I guess there's just something about me and journals. I like to write about the things that happen in my life and this is just another way for me to do that. An electronic journal, something that I haven't quite tried before.

Anyway, I'm Ashley. I'm 20 years old, and a junior in college. I'm married to the love of my life Richard and have been for almost 8 months now. I'm studying SocioCultural Anthropology and hope to study religion and what influences it has on people's lives. I am also taking a language class, Navajo. It's who I am, and I wish to learn how to speak my own language. My dad says that I'm starting to sound Indian again. I am also half Navajo, thanks to my dad. :) That explains my reasons for wanting to study Navajo.
Richard and I

Now there is something that I want to talk about. About 2 days ago, on April 4, I was having my lunch at school when 4 people asked if they could interview me on what my thoughts and views were on Mormonism were. I agreed. You know those times, those stories you hear about how others talk to people who ask them questions about why they are Mormons, or what's the fundamental belief, why do we believe what we believe. These were some of the questions that I was asked. And while this was happening, I learned something about myself. Something that I should have probably learned a long while ago.

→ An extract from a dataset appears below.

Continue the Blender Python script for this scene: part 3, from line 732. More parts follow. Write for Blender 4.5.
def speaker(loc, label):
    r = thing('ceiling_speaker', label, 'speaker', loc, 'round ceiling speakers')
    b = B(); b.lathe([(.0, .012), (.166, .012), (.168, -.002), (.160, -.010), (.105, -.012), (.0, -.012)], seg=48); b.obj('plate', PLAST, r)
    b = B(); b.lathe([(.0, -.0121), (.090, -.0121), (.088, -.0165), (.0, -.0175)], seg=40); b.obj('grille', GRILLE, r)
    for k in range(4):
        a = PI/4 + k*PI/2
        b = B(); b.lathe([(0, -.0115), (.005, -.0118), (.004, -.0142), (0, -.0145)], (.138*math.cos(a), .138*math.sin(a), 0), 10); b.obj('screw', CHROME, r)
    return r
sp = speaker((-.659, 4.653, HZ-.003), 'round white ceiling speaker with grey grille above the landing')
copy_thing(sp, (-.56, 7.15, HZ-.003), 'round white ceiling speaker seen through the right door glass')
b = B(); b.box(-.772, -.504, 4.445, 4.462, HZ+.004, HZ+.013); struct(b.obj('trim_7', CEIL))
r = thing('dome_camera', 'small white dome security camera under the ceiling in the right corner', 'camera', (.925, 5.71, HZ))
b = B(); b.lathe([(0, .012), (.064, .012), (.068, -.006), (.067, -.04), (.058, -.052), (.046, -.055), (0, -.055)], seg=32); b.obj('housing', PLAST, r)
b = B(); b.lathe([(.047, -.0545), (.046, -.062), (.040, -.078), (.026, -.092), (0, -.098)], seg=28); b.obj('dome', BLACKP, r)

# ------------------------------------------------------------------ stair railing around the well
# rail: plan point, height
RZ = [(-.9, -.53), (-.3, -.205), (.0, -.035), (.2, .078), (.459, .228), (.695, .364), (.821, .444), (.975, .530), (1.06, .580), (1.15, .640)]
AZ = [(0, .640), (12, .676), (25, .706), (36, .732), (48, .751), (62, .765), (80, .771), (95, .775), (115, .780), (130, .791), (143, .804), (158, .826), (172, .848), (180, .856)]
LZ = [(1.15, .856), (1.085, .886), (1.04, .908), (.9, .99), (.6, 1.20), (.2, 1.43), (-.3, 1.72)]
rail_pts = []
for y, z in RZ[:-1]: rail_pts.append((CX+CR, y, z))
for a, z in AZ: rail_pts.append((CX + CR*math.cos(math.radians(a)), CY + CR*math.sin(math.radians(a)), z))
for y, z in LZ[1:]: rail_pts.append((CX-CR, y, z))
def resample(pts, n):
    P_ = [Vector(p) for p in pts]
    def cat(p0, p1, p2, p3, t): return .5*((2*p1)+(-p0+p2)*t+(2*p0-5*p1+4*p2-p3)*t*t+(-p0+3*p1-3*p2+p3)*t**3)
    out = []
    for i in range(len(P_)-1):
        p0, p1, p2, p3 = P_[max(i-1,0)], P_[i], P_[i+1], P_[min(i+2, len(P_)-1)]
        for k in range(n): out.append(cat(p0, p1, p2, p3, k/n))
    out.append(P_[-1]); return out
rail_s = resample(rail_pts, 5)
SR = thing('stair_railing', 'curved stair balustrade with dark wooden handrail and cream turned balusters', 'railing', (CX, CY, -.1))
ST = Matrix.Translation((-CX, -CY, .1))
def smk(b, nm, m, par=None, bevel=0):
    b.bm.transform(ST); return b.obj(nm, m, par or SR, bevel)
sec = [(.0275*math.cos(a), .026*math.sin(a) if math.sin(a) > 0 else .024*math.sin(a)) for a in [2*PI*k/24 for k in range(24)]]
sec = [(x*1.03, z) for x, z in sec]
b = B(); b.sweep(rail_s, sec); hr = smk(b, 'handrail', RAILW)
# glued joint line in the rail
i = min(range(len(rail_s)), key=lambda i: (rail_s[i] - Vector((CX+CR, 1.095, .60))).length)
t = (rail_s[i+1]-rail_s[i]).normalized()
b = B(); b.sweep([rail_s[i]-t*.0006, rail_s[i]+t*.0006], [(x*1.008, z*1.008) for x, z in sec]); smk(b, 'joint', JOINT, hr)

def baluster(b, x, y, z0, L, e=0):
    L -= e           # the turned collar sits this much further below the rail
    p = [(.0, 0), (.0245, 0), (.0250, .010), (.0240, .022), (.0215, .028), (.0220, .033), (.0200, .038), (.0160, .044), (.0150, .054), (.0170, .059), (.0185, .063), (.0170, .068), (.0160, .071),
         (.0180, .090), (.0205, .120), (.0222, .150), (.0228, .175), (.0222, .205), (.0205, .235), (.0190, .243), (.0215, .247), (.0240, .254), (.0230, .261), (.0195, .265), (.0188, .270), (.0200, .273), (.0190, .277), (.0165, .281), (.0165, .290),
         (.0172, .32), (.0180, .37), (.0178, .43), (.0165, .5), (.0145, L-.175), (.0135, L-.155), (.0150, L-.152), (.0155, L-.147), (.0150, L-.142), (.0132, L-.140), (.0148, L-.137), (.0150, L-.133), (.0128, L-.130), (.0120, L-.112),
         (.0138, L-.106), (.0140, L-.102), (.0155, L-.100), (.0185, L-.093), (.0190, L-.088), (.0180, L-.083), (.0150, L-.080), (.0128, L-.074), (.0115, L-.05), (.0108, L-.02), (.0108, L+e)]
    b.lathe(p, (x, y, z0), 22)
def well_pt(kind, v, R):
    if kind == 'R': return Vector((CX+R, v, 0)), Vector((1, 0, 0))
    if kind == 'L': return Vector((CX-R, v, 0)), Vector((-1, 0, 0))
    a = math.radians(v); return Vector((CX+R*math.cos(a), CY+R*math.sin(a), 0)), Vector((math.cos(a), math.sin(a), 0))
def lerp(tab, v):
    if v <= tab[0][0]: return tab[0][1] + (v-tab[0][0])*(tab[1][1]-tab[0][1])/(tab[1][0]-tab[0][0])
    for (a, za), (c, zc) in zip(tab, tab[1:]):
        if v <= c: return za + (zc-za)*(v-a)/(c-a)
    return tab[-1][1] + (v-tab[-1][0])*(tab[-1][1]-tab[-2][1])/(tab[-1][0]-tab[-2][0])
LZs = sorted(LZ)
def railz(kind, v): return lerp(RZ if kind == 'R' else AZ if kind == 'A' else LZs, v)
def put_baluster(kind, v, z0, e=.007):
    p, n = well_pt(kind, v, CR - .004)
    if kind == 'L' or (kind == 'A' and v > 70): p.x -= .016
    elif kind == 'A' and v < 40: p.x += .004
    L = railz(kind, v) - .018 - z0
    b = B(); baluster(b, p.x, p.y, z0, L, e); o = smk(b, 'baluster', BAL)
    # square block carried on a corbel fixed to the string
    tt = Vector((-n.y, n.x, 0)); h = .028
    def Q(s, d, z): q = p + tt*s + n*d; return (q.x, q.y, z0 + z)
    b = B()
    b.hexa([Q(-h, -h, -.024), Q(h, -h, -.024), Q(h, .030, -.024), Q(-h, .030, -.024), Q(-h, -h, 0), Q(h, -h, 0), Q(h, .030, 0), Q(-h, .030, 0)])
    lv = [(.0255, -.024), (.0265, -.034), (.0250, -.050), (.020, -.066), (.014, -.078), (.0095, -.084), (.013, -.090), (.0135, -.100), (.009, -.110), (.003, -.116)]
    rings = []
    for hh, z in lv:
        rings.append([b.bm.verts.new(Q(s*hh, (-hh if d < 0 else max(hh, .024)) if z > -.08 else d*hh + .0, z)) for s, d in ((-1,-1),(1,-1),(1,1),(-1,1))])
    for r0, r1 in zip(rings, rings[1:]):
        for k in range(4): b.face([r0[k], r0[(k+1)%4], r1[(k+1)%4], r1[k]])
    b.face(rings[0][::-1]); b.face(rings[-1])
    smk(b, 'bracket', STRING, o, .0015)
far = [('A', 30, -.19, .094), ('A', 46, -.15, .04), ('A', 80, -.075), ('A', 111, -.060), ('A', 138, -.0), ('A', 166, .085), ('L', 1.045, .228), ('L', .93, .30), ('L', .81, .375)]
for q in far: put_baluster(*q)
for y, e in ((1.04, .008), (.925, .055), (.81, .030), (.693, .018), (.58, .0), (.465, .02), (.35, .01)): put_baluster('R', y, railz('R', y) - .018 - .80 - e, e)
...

While I may believe in the gospel and I KNOW it to be true, I am unable to say why I know this to be true. I have had it confirmed to me that The Church of Jesus Christ of Latter-Day-Saints IS TRUE, and I know this in my heart. But if you were to ask me to point out scriptures certain passages, I wouldn't be able to do so. This is what I've learned: I need to actually start studying my scriptures. I know the stories, I know what the messages mean, but I have no idea where in the scriptures I could find a specific scripture to support my beliefs. That's the thing though, I'm not really sure if that's something that I need to be learning. Yes, I should definitely be studying, pondering, and praying about what I study. And I do need to start doing that more, I just need to pay better attention I guess.

Anyway, I did manage to answer their questions well enough I guess. I just wish that I had been able to do better. Anyway, I guess that was my experience that I can share with others, of how I tried to spread the gospel and how I could have done better. I did the best that I could.